Mazzini voleva fare gli italiani con la retorica nazionalistica “parareligiosa”.

Il fascismo pensava di risolvere la questione meridionale negandone l’esistenza e – come dice lo storico inglese Christopher Duggan – di unire finalmente tutti gli italiani con l’aggressività internazionale e la retorica patriottica.

L’avvento della Repubblica e la nuova costituzione avrebbero potuto rappresentare il punto di svolta nella storia italiana, rinsaldando i legami unitari mediante la riappropriazione da parte della maggioranza degli italiani del proprio Stato e la fine dell’estraneità alle proprie istituzioni. Ma tutto fu sacrificato al conseguimento della vittoria nell’insanabile conflitto tra democristiani e comunisti, tra filoamericani e filosovietici, tra Est e Ovest. La Costituzione rimase una bella sconosciuta, i legami con le mafie furono rinsaldati, la corruzione e il clientelismo di massa continuarono a svolgere – nelle nuove forme democratiche – la funzione di raccolta del consenso. Lo stesso, pur serio, tentativo di risolvere sul piano economico la questione meridionale fu sacrificato all’obiettivo primario della raccolta del consenso elettorale, fino alla crescita di un mostruoso debito pubblico, che oggi minaccia gravemente il popolo italiano.

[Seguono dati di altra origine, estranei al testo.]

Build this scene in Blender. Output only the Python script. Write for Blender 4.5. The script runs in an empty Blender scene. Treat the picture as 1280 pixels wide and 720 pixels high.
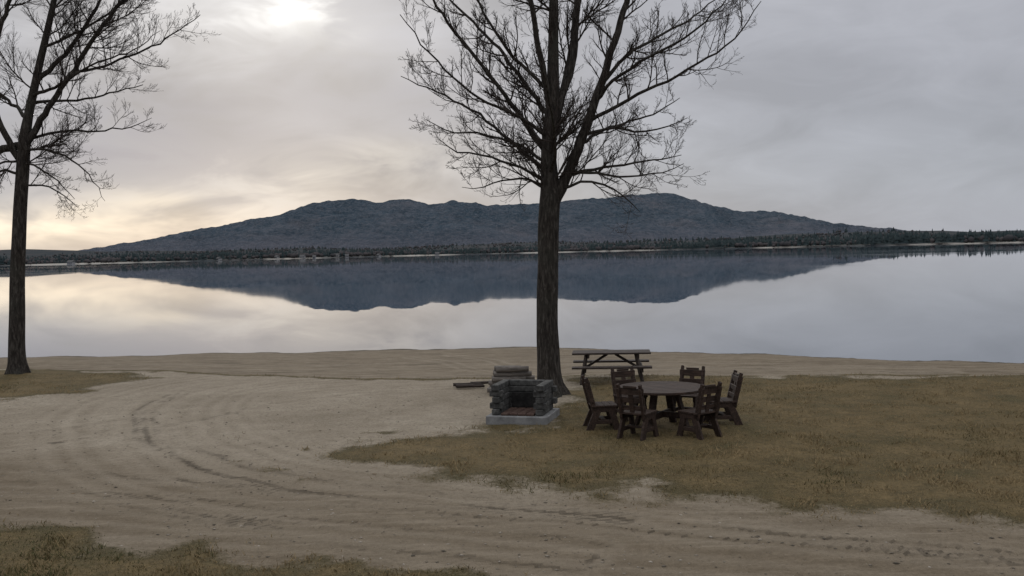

Con la fine del comunismo e l’avvento del “Berlusconismo” nessuno dei problemi che gli italiani si tirano dietro dall’unità è stato risolto o avviato a soluzione, al contrario tutto si è aggravato. La corruzione è diventata sfacciata e arrogante, il clientelismo un attributo essenziale dell’esercizio del potere politico, le mafie hanno occupato l’intero territorio nazionale, il divario Nord – Sud è sempre più ampio, l’antipolitica è diventata uno sport nazionale di massa, l’identità nazionale sempre più debole e soggetta ad attacchi concentrici da leghisti e “neoborbonici”.

Qual è la prospettiva?


La storia è imprevedibile! C’è solo da augurarsi che la crisi economica non si aggravi, se dovessimo precipitare verso una “situazione Argentina” credo che gli anni di unità nazionale diverranno semplicemente una parentesi nella lunga storia di divisione della penisola.